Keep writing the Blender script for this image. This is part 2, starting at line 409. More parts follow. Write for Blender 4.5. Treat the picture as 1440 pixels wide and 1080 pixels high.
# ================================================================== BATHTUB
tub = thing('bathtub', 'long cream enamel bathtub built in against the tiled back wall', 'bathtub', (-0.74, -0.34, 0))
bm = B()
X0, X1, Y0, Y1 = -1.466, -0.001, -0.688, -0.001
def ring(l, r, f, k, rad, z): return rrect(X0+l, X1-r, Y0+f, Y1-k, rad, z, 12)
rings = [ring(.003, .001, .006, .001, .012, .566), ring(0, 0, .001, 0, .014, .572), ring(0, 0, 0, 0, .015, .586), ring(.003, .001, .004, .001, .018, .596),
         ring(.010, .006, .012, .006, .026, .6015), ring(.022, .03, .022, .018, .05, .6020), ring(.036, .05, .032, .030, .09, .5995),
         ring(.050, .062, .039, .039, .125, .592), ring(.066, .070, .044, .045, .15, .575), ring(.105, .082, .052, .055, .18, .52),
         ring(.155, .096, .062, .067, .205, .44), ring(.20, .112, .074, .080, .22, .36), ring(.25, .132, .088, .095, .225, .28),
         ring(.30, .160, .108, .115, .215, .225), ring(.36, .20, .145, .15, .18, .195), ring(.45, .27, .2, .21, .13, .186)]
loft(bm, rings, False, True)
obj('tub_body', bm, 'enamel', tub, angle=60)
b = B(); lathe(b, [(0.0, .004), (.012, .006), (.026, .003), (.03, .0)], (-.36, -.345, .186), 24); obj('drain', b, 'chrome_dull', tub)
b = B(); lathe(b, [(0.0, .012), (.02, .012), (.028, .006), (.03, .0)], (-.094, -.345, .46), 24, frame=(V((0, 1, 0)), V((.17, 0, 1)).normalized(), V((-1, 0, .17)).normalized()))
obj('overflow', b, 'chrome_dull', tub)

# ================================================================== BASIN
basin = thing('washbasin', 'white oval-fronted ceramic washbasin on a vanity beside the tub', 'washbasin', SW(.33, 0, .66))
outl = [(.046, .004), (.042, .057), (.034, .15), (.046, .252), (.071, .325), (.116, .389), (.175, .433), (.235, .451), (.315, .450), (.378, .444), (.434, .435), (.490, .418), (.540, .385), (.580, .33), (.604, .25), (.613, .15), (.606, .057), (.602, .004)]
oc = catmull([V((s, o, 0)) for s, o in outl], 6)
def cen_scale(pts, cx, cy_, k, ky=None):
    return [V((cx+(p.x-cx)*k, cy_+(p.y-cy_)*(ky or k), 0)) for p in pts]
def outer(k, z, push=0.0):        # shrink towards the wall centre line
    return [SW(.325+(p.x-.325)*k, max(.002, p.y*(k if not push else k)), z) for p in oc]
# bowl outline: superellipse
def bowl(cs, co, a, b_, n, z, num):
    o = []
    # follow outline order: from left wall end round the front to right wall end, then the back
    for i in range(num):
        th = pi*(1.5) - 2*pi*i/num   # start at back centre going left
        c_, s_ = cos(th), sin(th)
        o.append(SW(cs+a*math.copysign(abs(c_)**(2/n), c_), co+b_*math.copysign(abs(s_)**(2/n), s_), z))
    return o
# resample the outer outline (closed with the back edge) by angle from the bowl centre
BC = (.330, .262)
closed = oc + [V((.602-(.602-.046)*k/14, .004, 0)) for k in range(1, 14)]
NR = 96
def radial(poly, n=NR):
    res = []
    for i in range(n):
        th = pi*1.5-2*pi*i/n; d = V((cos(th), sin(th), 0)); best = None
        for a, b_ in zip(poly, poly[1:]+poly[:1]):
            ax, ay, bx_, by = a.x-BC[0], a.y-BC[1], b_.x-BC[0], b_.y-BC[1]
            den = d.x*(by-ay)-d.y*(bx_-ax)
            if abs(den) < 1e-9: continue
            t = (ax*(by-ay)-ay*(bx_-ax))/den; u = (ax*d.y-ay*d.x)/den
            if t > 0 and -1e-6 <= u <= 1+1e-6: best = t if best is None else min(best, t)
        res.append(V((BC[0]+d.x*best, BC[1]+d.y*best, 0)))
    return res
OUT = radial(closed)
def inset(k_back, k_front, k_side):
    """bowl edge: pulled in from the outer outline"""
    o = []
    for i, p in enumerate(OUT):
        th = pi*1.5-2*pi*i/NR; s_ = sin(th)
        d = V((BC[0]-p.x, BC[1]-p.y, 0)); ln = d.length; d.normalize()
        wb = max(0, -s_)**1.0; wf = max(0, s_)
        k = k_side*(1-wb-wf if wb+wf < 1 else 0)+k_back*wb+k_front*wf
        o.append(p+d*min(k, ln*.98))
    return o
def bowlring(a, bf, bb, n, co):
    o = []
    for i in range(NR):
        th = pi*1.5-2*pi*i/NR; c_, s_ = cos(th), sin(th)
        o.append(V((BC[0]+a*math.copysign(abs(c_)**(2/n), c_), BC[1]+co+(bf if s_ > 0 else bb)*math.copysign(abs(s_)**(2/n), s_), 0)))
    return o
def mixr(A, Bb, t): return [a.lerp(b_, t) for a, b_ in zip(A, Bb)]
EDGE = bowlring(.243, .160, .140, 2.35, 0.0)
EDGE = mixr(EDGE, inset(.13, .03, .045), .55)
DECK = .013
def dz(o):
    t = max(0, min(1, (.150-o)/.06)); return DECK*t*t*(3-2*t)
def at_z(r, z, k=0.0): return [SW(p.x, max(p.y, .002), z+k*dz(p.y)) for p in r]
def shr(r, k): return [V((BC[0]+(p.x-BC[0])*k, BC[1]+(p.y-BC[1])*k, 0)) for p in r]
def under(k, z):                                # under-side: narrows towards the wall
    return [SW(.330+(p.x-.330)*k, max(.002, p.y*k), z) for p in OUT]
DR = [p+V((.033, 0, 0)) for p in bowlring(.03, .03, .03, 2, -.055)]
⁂
TASK
Write the complete data out, exactly as above.

RESPONSE TO THIS EXERCISE
Keep writing the Blender script for this image. This is part 2, starting at line 409. More parts follow. Write for Blender 4.5. Treat the picture as 1440 pixels wide and 1080 pixels high.
# ================================================================== BATHTUB
tub = thing('bathtub', 'long cream enamel bathtub built in against the tiled back wall', 'bathtub', (-0.74, -0.34, 0))
bm = B()
X0, X1, Y0, Y1 = -1.466, -0.001, -0.688, -0.001
def ring(l, r, f, k, rad, z): return rrect(X0+l, X1-r, Y0+f, Y1-k, rad, z, 12)
rings = [ring(.003, .001, .006, .001, .012, .566), ring(0, 0, .001, 0, .014, .572), ring(0, 0, 0, 0, .015, .586), ring(.003, .001, .004, .001, .018, .596),
         ring(.010, .006, .012, .006, .026, .6015), ring(.022, .03, .022, .018, .05, .6020), ring(.036, .05, .032, .030, .09, .5995),
         ring(.050, .062, .039, .039, .125, .592), ring(.066, .070, .044, .045, .15, .575), ring(.105, .082, .052, .055, .18, .52),
         ring(.155, .096, .062, .067, .205, .44), ring(.20, .112, .074, .080, .22, .36), ring(.25, .132, .088, .095, .225, .28),
         ring(.30, .160, .108, .115, .215, .225), ring(.36, .20, .145, .15, .18, .195), ring(.45, .27, .2, .21, .13, .186)]
loft(bm, rings, False, True)
obj('tub_body', bm, 'enamel', tub, angle=60)
b = B(); lathe(b, [(0.0, .004), (.012, .006), (.026, .003), (.03, .0)], (-.36, -.345, .186), 24); obj('drain', b, 'chrome_dull', tub)
b = B(); lathe(b, [(0.0, .012), (.02, .012), (.028, .006), (.03, .0)], (-.094, -.345, .46), 24, frame=(V((0, 1, 0)), V((.17, 0, 1)).normalized(), V((-1, 0, .17)).normalized()))
obj('overflow', b, 'chrome_dull', tub)

# ================================================================== BASIN
basin = thing('washbasin', 'white oval-fronted ceramic washbasin on a vanity beside the tub', 'washbasin', SW(.33, 0, .66))
outl = [(.046, .004), (.042, .057), (.034, .15), (.046, .252), (.071, .325), (.116, .389), (.175, .433), (.235, .451), (.315, .450), (.378, .444), (.434, .435), (.490, .418), (.540, .385), (.580, .33), (.604, .25), (.613, .15), (.606, .057), (.602, .004)]
oc = catmull([V((s, o, 0)) for s, o in outl], 6)
def cen_scale(pts, cx, cy_, k, ky=None):
    return [V((cx+(p.x-cx)*k, cy_+(p.y-cy_)*(ky or k), 0)) for p in pts]
def outer(k, z, push=0.0):        # shrink towards the wall centre line
    return [SW(.325+(p.x-.325)*k, max(.002, p.y*(k if not push else k)), z) for p in oc]
# bowl outline: superellipse
def bowl(cs, co, a, b_, n, z, num):
    o = []
    # follow outline order: from left wall end round the front to right wall end, then the back
    for i in range(num):
        th = pi*(1.5) - 2*pi*i/num   # start at back centre going left
        c_, s_ = cos(th), sin(th)
        o.append(SW(cs+a*math.copysign(abs(c_)**(2/n), c_), co+b_*math.copysign(abs(s_)**(2/n), s_), z))
    return o
# resample the outer outline (closed with the back edge) by angle from the bowl centre
BC = (.330, .262)
closed = oc + [V((.602-(.602-.046)*k/14, .004, 0)) for k in range(1, 14)]
NR = 96
def radial(poly, n=NR):
    res = []
    for i in range(n):
        th = pi*1.5-2*pi*i/n; d = V((cos(th), sin(th), 0)); best = None
        for a, b_ in zip(poly, poly[1:]+poly[:1]):
            ax, ay, bx_, by = a.x-BC[0], a.y-BC[1], b_.x-BC[0], b_.y-BC[1]
            den = d.x*(by-ay)-d.y*(bx_-ax)
            if abs(den) < 1e-9: continue
            t = (ax*(by-ay)-ay*(bx_-ax))/den; u = (ax*d.y-ay*d.x)/den
            if t > 0 and -1e-6 <= u <= 1+1e-6: best = t if best is None else min(best, t)
        res.append(V((BC[0]+d.x*best, BC[1]+d.y*best, 0)))
    return res
OUT = radial(closed)
def inset(k_back, k_front, k_side):
    """bowl edge: pulled in from the outer outline"""
    o = []
    for i, p in enumerate(OUT):
        th = pi*1.5-2*pi*i/NR; s_ = sin(th)
        d = V((BC[0]-p.x, BC[1]-p.y, 0)); ln = d.length; d.normalize()
        wb = max(0, -s_)**1.0; wf = max(0, s_)
        k = k_side*(1-wb-wf if wb+wf < 1 else 0)+k_back*wb+k_front*wf
        o.append(p+d*min(k, ln*.98))
    return o
def bowlring(a, bf, bb, n, co):
    o = []
    for i in range(NR):
        th = pi*1.5-2*pi*i/NR; c_, s_ = cos(th), sin(th)
        o.append(V((BC[0]+a*math.copysign(abs(c_)**(2/n), c_), BC[1]+co+(bf if s_ > 0 else bb)*math.copysign(abs(s_)**(2/n), s_), 0)))
    return o
def mixr(A, Bb, t): return [a.lerp(b_, t) for a, b_ in zip(A, Bb)]
EDGE = bowlring(.243, .160, .140, 2.35, 0.0)
EDGE = mixr(EDGE, inset(.13, .03, .045), .55)
DECK = .013
def dz(o):
    t = max(0, min(1, (.150-o)/.06)); return DECK*t*t*(3-2*t)
def at_z(r, z, k=0.0): return [SW(p.x, max(p.y, .002), z+k*dz(p.y)) for p in r]
def shr(r, k): return [V((BC[0]+(p.x-BC[0])*k, BC[1]+(p.y-BC[1])*k, 0)) for p in r]
def under(k, z):                                # under-side: narrows towards the wall
    return [SW(.330+(p.x-.330)*k, max(.002, p.y*k), z) for p in OUT]
DR = [p+V((.033, 0, 0)) for p in bowlring(.03, .03, .03, 2, -.055)]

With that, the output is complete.